BEGIN

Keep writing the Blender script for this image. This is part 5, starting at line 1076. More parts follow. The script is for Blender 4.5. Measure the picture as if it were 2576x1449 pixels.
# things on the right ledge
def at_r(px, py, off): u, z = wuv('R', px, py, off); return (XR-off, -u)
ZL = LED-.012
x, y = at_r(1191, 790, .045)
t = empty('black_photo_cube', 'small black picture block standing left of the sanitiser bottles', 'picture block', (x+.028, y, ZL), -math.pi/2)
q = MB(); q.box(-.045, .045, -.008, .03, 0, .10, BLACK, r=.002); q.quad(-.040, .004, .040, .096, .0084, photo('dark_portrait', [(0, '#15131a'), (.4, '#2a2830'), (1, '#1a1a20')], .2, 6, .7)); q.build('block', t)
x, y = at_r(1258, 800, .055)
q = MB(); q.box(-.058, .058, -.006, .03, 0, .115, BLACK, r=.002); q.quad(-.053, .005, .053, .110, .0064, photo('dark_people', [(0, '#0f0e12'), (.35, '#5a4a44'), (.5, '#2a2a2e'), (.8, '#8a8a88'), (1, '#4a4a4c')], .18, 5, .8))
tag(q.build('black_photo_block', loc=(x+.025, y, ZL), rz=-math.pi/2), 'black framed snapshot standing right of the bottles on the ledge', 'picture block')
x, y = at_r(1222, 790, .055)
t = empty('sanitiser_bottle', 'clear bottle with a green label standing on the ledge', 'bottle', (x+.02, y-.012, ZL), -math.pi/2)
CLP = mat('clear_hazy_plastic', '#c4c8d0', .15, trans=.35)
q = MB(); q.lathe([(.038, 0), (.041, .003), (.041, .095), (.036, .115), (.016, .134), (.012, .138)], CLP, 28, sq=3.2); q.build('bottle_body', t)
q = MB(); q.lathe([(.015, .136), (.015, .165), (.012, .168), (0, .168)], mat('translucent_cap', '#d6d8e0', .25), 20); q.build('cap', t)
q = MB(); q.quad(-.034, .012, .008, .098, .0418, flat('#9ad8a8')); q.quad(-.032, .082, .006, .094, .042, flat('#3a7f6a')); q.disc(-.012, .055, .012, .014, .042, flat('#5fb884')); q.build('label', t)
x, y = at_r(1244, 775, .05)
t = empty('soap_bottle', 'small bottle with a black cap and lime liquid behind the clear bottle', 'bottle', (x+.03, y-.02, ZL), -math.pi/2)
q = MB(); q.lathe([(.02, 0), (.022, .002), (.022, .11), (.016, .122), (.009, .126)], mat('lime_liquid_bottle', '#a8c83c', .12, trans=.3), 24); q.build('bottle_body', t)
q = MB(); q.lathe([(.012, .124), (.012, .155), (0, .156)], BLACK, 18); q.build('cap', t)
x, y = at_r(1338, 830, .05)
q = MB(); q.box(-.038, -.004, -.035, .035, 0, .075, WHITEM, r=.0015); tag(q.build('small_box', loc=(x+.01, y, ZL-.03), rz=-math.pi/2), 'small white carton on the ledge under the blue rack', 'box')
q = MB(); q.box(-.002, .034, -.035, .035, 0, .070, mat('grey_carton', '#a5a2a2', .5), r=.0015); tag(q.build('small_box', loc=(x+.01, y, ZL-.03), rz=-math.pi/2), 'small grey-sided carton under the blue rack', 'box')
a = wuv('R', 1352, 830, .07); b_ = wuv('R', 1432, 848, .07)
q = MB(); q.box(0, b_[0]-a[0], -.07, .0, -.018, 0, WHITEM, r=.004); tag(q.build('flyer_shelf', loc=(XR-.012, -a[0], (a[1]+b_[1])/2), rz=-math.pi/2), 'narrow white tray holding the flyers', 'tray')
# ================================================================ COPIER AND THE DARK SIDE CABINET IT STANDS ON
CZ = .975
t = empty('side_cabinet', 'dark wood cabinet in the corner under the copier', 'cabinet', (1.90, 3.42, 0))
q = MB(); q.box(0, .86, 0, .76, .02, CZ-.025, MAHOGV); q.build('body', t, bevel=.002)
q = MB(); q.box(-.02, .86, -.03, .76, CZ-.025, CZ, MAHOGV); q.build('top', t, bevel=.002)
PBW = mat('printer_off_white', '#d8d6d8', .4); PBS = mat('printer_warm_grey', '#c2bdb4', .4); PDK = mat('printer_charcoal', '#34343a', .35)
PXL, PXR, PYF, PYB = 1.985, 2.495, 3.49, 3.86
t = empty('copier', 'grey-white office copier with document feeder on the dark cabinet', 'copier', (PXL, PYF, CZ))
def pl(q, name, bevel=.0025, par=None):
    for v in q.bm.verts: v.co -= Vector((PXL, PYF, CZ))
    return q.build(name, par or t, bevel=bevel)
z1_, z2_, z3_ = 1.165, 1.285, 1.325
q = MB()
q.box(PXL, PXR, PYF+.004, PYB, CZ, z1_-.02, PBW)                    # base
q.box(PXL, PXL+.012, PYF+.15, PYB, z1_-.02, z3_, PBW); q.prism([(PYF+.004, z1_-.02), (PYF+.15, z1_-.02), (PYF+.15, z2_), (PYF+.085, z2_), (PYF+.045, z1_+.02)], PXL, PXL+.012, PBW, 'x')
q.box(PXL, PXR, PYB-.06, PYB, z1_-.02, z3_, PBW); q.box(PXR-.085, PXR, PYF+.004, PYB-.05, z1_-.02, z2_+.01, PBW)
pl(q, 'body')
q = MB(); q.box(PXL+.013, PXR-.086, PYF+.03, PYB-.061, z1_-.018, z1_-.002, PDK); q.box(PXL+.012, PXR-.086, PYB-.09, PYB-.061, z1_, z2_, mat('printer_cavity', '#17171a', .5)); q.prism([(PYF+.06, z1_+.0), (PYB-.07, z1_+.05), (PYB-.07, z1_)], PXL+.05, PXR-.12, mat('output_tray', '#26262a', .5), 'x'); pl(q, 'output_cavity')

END
BEGIN

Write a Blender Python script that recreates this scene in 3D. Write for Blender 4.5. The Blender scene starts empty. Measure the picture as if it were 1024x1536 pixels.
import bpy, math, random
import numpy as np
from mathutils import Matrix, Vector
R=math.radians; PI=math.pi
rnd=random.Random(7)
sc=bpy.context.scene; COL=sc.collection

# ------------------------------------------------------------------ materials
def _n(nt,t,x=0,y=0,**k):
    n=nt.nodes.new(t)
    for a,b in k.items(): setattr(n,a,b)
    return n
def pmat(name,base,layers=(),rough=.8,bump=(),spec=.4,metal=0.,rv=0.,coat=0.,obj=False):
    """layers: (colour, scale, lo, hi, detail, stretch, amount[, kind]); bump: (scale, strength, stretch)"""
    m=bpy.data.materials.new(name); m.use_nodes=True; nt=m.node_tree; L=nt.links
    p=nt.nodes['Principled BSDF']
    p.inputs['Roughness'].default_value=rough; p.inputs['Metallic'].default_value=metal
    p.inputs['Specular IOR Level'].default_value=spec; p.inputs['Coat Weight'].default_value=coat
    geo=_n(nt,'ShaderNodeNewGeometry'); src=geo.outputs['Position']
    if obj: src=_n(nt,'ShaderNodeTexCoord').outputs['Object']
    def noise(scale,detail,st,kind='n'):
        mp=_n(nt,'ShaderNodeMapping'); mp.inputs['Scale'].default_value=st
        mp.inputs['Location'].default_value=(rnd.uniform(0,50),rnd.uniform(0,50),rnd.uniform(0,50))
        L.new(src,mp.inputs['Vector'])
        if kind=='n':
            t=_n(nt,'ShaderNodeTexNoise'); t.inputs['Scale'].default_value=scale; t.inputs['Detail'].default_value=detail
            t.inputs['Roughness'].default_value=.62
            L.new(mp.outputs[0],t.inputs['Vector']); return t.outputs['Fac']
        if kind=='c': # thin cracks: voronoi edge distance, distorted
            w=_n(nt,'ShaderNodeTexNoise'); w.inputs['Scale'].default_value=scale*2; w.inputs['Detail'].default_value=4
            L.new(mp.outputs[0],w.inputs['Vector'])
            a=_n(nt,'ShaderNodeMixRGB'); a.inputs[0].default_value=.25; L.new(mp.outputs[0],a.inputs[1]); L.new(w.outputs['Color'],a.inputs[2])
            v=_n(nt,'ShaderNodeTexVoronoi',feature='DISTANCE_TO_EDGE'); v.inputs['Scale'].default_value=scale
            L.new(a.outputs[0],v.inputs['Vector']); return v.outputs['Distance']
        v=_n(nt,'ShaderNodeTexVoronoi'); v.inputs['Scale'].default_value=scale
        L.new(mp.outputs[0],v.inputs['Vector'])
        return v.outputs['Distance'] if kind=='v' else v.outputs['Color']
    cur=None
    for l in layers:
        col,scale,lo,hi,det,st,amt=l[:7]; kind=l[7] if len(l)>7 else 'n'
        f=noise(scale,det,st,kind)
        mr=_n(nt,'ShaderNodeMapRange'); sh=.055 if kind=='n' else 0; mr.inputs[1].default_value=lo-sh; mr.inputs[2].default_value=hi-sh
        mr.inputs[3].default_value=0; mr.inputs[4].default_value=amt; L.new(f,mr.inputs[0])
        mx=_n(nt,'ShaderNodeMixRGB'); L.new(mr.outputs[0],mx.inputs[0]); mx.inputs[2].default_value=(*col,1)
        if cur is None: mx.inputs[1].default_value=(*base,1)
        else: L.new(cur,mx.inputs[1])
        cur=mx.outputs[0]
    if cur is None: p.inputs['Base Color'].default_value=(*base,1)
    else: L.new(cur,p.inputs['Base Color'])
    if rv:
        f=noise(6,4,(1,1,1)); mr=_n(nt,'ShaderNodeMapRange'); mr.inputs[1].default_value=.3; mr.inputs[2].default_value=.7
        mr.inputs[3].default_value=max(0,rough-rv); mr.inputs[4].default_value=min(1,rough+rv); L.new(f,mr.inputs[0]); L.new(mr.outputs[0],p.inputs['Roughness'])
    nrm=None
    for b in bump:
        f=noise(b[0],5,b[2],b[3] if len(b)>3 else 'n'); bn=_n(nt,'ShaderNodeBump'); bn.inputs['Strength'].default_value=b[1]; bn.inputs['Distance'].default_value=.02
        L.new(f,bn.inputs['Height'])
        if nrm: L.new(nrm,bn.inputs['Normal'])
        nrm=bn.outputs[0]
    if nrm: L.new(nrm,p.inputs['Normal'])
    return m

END
BEGIN

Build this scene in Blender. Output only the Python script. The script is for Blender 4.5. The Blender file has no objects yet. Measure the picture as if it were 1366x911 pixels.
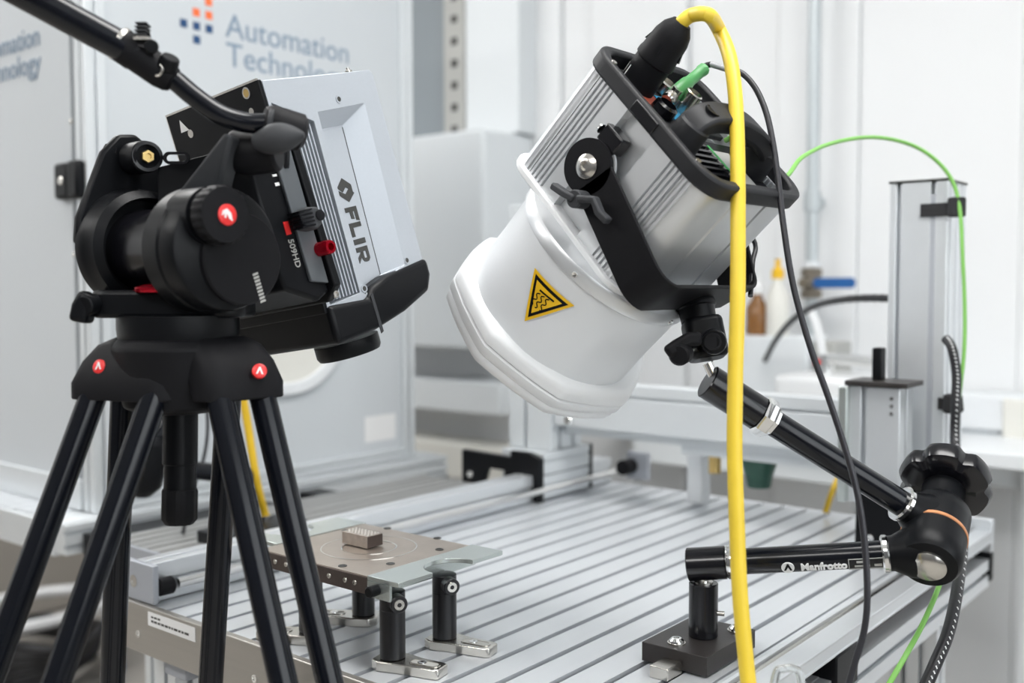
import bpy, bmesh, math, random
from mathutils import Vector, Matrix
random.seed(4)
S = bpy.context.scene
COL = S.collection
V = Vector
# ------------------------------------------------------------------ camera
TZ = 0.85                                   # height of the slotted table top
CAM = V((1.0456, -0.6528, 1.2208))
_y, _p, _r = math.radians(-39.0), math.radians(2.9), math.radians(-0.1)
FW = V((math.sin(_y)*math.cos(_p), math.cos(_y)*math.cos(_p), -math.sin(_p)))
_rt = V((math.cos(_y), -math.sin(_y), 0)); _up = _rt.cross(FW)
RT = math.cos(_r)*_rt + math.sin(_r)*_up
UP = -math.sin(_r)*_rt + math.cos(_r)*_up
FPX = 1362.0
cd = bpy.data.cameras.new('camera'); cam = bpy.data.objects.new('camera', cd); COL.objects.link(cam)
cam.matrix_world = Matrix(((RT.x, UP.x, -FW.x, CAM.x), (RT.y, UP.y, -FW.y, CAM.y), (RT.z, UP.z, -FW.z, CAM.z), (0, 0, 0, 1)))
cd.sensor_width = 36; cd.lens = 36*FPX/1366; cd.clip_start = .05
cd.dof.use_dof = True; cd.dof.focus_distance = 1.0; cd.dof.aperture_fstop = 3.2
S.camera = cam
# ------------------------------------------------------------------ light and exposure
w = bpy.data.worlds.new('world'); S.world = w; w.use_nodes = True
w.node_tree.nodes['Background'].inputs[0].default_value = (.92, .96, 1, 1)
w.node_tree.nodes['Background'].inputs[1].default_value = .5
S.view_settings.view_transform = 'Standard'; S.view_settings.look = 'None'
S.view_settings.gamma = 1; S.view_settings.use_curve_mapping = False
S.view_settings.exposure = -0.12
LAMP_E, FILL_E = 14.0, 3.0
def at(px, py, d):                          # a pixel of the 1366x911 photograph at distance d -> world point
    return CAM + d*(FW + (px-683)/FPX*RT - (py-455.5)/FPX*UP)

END

* [Exercise task]: Take the listing above and repeat exactly the lines from the one containing "Write a Blender" through the one containing "sc=bpy.context.scene; COL=sc.collection", both included.

* [Answer to this exercise]:
Write a Blender Python script that recreates this scene in 3D. Write for Blender 4.5. The Blender scene starts empty. Measure the picture as if it were 1024x1536 pixels.
import bpy, math, random
import numpy as np
from mathutils import Matrix, Vector
R=math.radians; PI=math.pi
rnd=random.Random(7)
sc=bpy.context.scene; COL=sc.collection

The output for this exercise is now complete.